Recorded information —
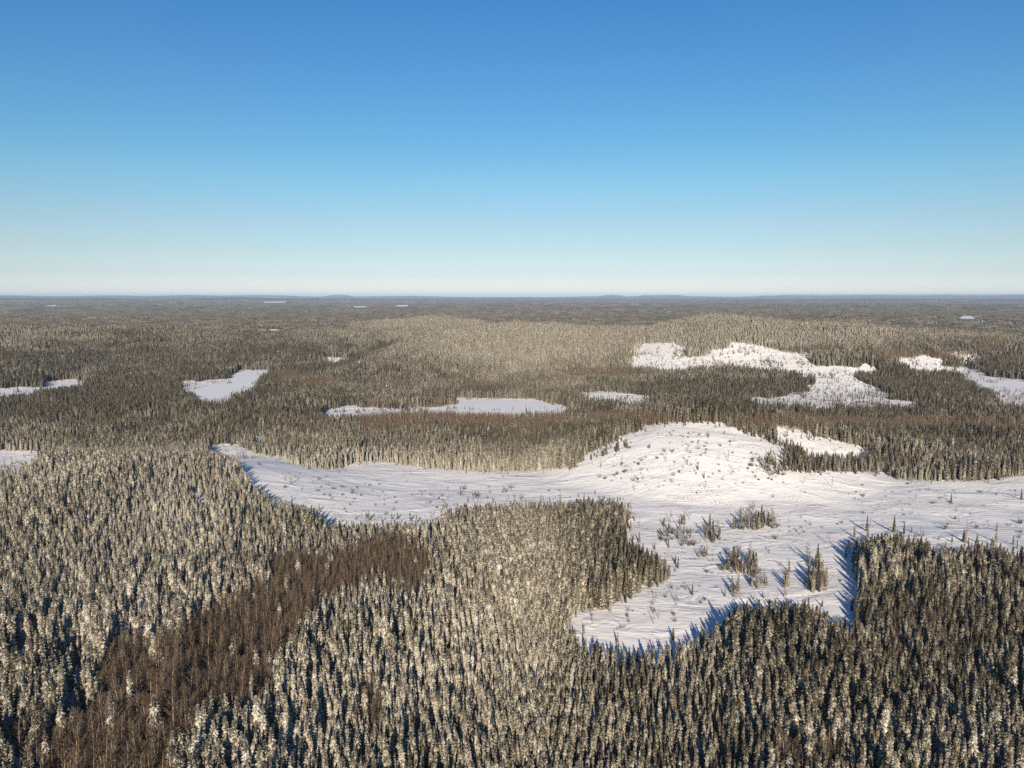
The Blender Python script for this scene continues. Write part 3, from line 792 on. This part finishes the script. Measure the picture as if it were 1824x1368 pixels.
ZONES = [(190, "at the bottom edge left of the brown leafless stand"), (420, "at the bottom edge inside the brown leafless stand"),
         (640, "at the bottom edge just right of the brown leafless stand"), (830, "at the bottom edge a little left of the middle"),
         (1040, "at the bottom edge a little right of the middle"), (1370, "at the bottom edge under the tip of the snowfield"),
         (1530, "at the bottom edge around the brown leafless patch"), (9999, "in the bottom right corner")]
LOOK = ["dark green", "grey green", "tan frosted", "cream frosted"]
FORM = {0: "bushy spruce", 1: "narrow spruce", 2: "club topped spruce"}
lab_u, lab_v = proj(X, Y, Z + .5 * hgt)
sizes = sorted(hgt[spi])
t1_, t2_ = sizes[100], sizes[200]
for i in spi:
    zn = next(t for lim, t in ZONES if lab_u[i] < lim)
    big = "short " if hgt[i] < t1_ else ("tall " if hgt[i] > t2_ else "")
    lb = "%s%s %s %s" % (big, LOOK[lev[i]], FORM[var[i]], zn)
    zi = [lim for lim, t in ZONES].index(next(lim for lim, t in ZONES if lab_u[i] < lim))
    zu = np.sort([lab_u[q] for q in spi if lab_u[q] < ZONES[zi][0] and (zi == 0 or lab_u[q] >= ZONES[zi - 1][0])])
    lb = lb.replace(" brown leafless", " brown").replace("at the bottom edge", "at bottom edge").replace(" a little", "").replace(" leafless", "").replace("around the brown patch", "around the brown trees").replace("in the bottom right corner", "in bottom right corner")
    lb = lb.replace("club topped", "clubbed") if len(lb.split()) > 14 else lb
    lb += ", " + ["left third", "middle third", "right third"][min(2, int(3 * np.searchsorted(zu, lab_u[i]) / len(zu)))]
    zr = np.median([rr[q] for q in spi if lab_u[q] < ZONES[zi][0] and (zi == 0 or lab_u[q] >= ZONES[zi - 1][0])])
    if len(lb.split()) <= 15: lb += " front" if rr[i] < zr else " rear"
    me_c = crowns[lev[i] * 3 + var[i]][0]
    tree("spruce_tree", [("crown", me_c), ("trunk", TRUNK)], (X[i], Y[i], Z[i] - .25), hgt[i], wid[i], rng.uniform(0, 6.28), lb, "spruce",
         "frosted spruces " + zn, (rng.normal(0, .02), rng.normal(0, .02)))
lbu, lbv = proj(XB, YB, ZB + .5 * HB)
hs_ = np.sort(HB[bri])
_l = bri[lbu[bri] < 700]
QU = np.quantile(lbu[_l], np.arange(1, 7) / 7); QV = np.quantile(-lbv[_l], [.25, .5, .75])
for i in bri:
    if lbu[i] < 700:
        c_ = int(np.searchsorted(QU, lbu[i])); r_ = int(np.searchsorted(QV, -lbv[i]))
        grp = "of the brown stand at the lower left"
        zn = "in the %s of the brown stand, %s" % (["far left", "left part", "left middle", "centre", "right middle", "right part", "far right"][c_],
                                                   ["lowest row", "second row", "third row", "fourth row"][r_])
    elif lbu[i] < 1560: zn = "in the brown patch at the bottom right"; grp = "of the brown patch at the bottom right"
    else: zn = "in the brown patch near the right edge"; grp = "of the brown patch near the right edge"
    big = "short" if HB[i] < hs_[42] else ("tall" if HB[i] > hs_[170] else ("lowish" if HB[i] < hs_[85] else ("tallish" if HB[i] > hs_[130] else "middling")))
    tl = (rng.normal(0, .07), rng.normal(0, .07))
    big += " " + ("right leaning" if tl[1] > .04 else ("left leaning" if tl[1] < -.04 else "upright"))
    p, q = bares[int(IB[i]) - BN[0]] if int(IB[i]) in BN else bares[0]
    tree("bare_tree", [("trunk", p), ("crown", q)], (XB[i], YB[i], ZB[i] - .2), HB[i], 1.1, 0.0,
         "%s leafless tree %s" % (big, zn), "bare tree", "leafless trees " + grp, tl)

# islands of dark spruces on the open snow
ISL = [
 ("the clump near the top of the right snowfield", [(1302,944),(1386,943),(1384,930),(1340,924),(1310,934)], 38, 8.2, 0),
 ("the small clump beside the topmost island", [(1250,960),(1262,970),(1288,960),(1286,948),(1262,943)], 22, 6.8, 0),
 ("the low clump in the middle of the snowfield", [(1240,988),(1245,996),(1266,996),(1264,986)], 9, 5.0, 0),
 ("the central island of the snowfield", [(1286,1010),(1300,1022),(1345,1026),(1350,1012),(1340,1000),(1300,996)], 40, 7.8, 0),
 ("the low clump below the central island", [(1332,1040),(1345,1052),(1366,1048),(1366,1038),(1345,1030)], 18, 5.2, 1),
 ("the arc shaped island near the right forest", [(1438,1004),(1462,1004),(1470,1030),(1475,1052),(1455,1058),(1425,1050),(1436,1034)], 44, 7.8, 1),
 ("the thin clump between the two largest islands", [(1393,1048),(1404,1052),(1408,1030),(1404,1010),(1396,1022)], 13, 6.0, 1),
 ("the loose group left of the islands", [(1168,958),(1186,976),(1236,974),(1248,950),(1216,925),(1180,936)], 26, 5.0, 0),
 ("the small clump just above the lower forest", [(1290,1065),(1320,1068),(1316,1050),(1294,1054)], 9, 6.4, 1),
 ("the clump on the right flank of the mound", [(1332,830),(1350,838),(1390,852),(1398,842),(1392,812),(1362,812)], 36, 6.5, 1),
 ("the tree line at the left foot of the mound", [(1048,821),(1075,813),(1100,806),(1122,797),(1120,789),(1095,796),(1060,807)], 26, 6.5, 0),
]
extra = [  # lone trees: u, v of the foot, height in m, label
 (1455.5,1012,11.5,"tallest spruce of the arc shaped island near the right forest"), (1471,1044,9,"slim spruce at the right tip of the arc shaped island"),
 (1356,931,10.5,"tall spruce poking out of the topmost island on the snow"), (1425,818,12,"tall dark spruce on the shoulder right of the snow mound"),
 (1412,812,10,"second tall dark spruce on the shoulder beside the mound"), (1592,948,9.5,"tallest lone spruce on the snow above the right forest"),
 (1544,946,8.5,"lone thin spruce left of the tallest lone one above the right forest"), (1610,951,6.5,"lone small spruce at the upper edge of the right forest"),
 (1264,940,8.5,"lone slim spruce above the small clump on the snow"), (1233,1060,5,"lone small spruce on the lower snow left of the islands"),
 (1694,893,5.5,"lone spruce on the right part of the open snow"), (1819,890,7,"lone spruce on the snow at the right edge of the picture"),
 (1775,946,5,"small spruce on the snow below the right track"), (1040,912,11,"tallest spire on the top edge of the middle forest"),
 (518,862,5,"small spruce standing in the left arm of the snowfield"), (635,822,5,"small spruce on the far edge of the left snowfield"),
 (1243,837,5.5,"small dark spruce halfway up the snow mound"), (1254,852,5,"thin dark spruce low on the front of the mound"),
 (1275,762,3.5,"tiny spruce on the very crest of the mound"), (820,882,6,"small spruce just above the left part of the middle forest"),
]
def pick_in(P, n):
    P = np.array(P, float); out = []; t = 0
    while len(out) < n and t < 4000:
        t += 1
        u, v = rng.uniform(P[:, 0].min(), P[:, 0].max()), rng.uniform(P[:, 1].min(), P[:, 1].max())
        if in_poly(P, np.array([u]), np.array([v]))[0]: out.append((u, v))
    return out
def ninth(P, u, v):
    P = np.array(P, float); a, b = P.min(0), P.max(0)
    cu, cv = (u - a[0]) / (b[0] - a[0]), (v - a[1]) / (b[1] - a[1])
    return "%s, %s row" % (["far left", "left", "left middle", "centre", "right middle", "right", "far right"][min(6, int(cu * 7))], ["back", "upper", "lower", "front"][min(3, int(cv * 4))])
SZ = ["low", "medium", "high"]
n_isl = 0
for place, P, n, h0, l0 in ISL:
    for (u, v) in pick_in(P, n):
        q = hit(u, v)
        if q is None: continue
        s = rng.uniform(.45, 1.25); li = int(np.clip(l0 + rng.integers(-1, 2), 0, 2)); vv = int(rng.integers(0, 3))
        hh = h0 * s
        sd_ = ninth(P, u, v).replace(" row", "").split(", ")
        lb = "%s %s spruce of %s" % (SZ[0 if s < .72 else (1 if s < 1 else 2)], ["dark", "greyish", "frosted"][li], place) + ", " + sd_[0]
        if rng.random() < .34:
            p_, q_ = bares[int(rng.integers(0, 4))]
            tree("bare_tree", [("trunk", p_), ("crown", q_)], (q[0], q[1], q[2] - .15), hh * 1.05, 1.5, rng.uniform(0, 6.28), lb.replace(["dark", "greyish", "frosted"][li] + " spruce", "leafless tree"),
                 "bare tree", "leafless trees of " + place, (rng.normal(0, .05), rng.normal(0, .05)))
            continue
        li = min(3, li + int(rng.random() < .2))
        lb = lb.replace("dark spruce", "frosted spruce") if li > 1 else lb
        tree("young_spruce", [("crown", crowns[li * 3 + vv][0]), ("trunk", TRUNK)], (q[0], q[1], q[2] - .15), hh * .88, rng.uniform(1.0, 1.35), rng.uniform(0, 6.28), lb,
             "young spruce", "spruces of " + place, (rng.normal(0, .02), rng.normal(0, .02)))
        n_isl += 1
for u, v, hh, lb in extra:
    q = hit(u, v)
    tree("young_spruce", [("crown", crowns[int(rng.integers(0, 3))][0]), ("trunk", TRUNK)], (q[0], q[1], q[2] - .15), hh, .85, rng.uniform(0, 6.28), lb,
         "young spruce", "lone spruces on the open snow")
print("island spruces", n_isl)

# low shrubs and leafless saplings on the snow
def shrub_mesh(R_, n, spread, evergreen):
    b_ = B()
    for k in range(n):
        a = R_.uniform(0, 6.28); r = R_.uniform(0, .35) * spread
        o = Vector((math.cos(a) * r, math.sin(a) * r, -.05)); d = Vector((math.cos(a) * R_.uniform(.1, .7) * spread, math.sin(a) * R_.uniform(.1, .7) * spread, R_.uniform(.5, 1)))
        e = o + d; b_.cone(o, e, .018, .006, 3, R_.uniform(0, .3))
        for _ in range(5 if not evergreen else 9):
            s = o.lerp(e, R_.uniform(.2, 1)); a2 = R_.uniform(0, 6.28); L = R_.uniform(.15, .34)
            d2 = Vector((math.cos(a2), math.sin(a2), R_.uniform(-.1, 1.2))).normalized(); w = d2.orthogonal().normalized() * (.075 if evergreen else .012)
            f = R_.uniform(0, .75) if evergreen else R_.uniform(0, .5)
            m_ = s + d2 * L * .5
            b_.add([s, m_ + w, s + d2 * L, m_ - w], [(0, 1, 2, 3)], f)
    return b_.build("shrub", [M_SHRUB])
SH = [shrub_mesh(R_, 14, 1.0, False), shrub_mesh(R_, 18, 1.3, False), shrub_mesh(R_, 12, .9, True), shrub_mesh(R_, 16, 1.2, True)]
SHZ = [
 ("on the left snowfield", [(570,880),(640,860),(760,856),(800,870),(780,905),(740,920),(640,918),(600,915)], 42, 1.3),
 ("above the middle forest", [(800,870),(940,868),(940,888),(830,890)], 12, 2.8),
 ("in the left arm of the snowfield", [(470,830),(590,848),(590,880),(520,885)], 10, 1.6),
 ("on the left flank of the mound", [(1060,850),(1140,800),(1240,770),(1290,768),(1270,800),(1220,850),(1170,870),(1110,868)], 74, 1.8),
 ("on the front of the mound", [(1230,830),(1320,830),(1340,860),(1240,880)], 12, 1.1),
 ("on the lower snow slope", [(1060,1095),(1150,1060),(1220,1030),(1280,1045),(1290,1080),(1200,1120),(1090,1130)], 28, 1.3),
 ("between the tree islands", [(1200,985),(1280,975),(1420,960),(1480,940),(1420,925),(1400,950),(1290,990),(1270,1030)], 16, 1.6),
 ("on the broad right snow", [(1400,870),(1560,862),(1820,880),(1820,955),(1700,950),(1580,930),(1430,930)], 30, 1.6),
 ("on the distant snowy hillside", [(1135,642),(1165,618),(1215,630),(1260,640),(1320,620),(1440,640),(1400,652),(1250,646)], 16, 3.0),
 ("under the topmost tree island", [(1300,946),(1392,944),(1388,930),(1310,932)], 12, 2.9), ("under the central tree island", [(1284,1014),(1300,1026),(1352,1028),(1352,1010),(1300,998)], 12, 2.8),
 ("under the arc shaped island", [(1425,1054),(1478,1056),(1472,1030),(1440,1034)], 12, 2.5), ("in the loose group", [(1168,958),(1186,978),(1236,976),(1248,950),(1216,925)], 20, 2.8),
 ("in the mound's right clump", [(1326,832),(1350,842),(1398,854),(1396,820),(1350,818)], 14, 2.8),
]
for place, P, n, s0 in SHZ:
    for (u, v) in pick_in(P, n):
        q = hit(u, v)
        if q is None: continue
        s = s0 * rng.uniform(.45, 1.35); k = int(rng.choice([0, 1, 2, 3], p=[.36, .34, .15, .15]))
        o = link(bpy.data.objects.new("shrub", SH[k])); o.location = (q[0], q[1], q[2] - .05); o.scale = (s * .8, s * .8, s * rng.uniform(.9, 1.7)); o.rotation_euler = (0, 0, rng.uniform(0, 6.28))
        o["label"] = "%s %s shrub %s, %s" % ("tiny" if s < s0 * .7 else ("small" if s < s0 * 1.05 else "larger"), "leafless" if k < 2 else "evergreen", place, ninth(P, u, v))
        o["category"] = "shrub"; o["group"] = "shrubs " + place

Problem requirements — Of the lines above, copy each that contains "picture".

The reply —
The Blender Python script for this scene continues. Write part 3, from line 792 on. This part finishes the script. Measure the picture as if it were 1824x1368 pixels.
 (1694,893,5.5,"lone spruce on the right part of the open snow"), (1819,890,7,"lone spruce on the snow at the right edge of the picture"),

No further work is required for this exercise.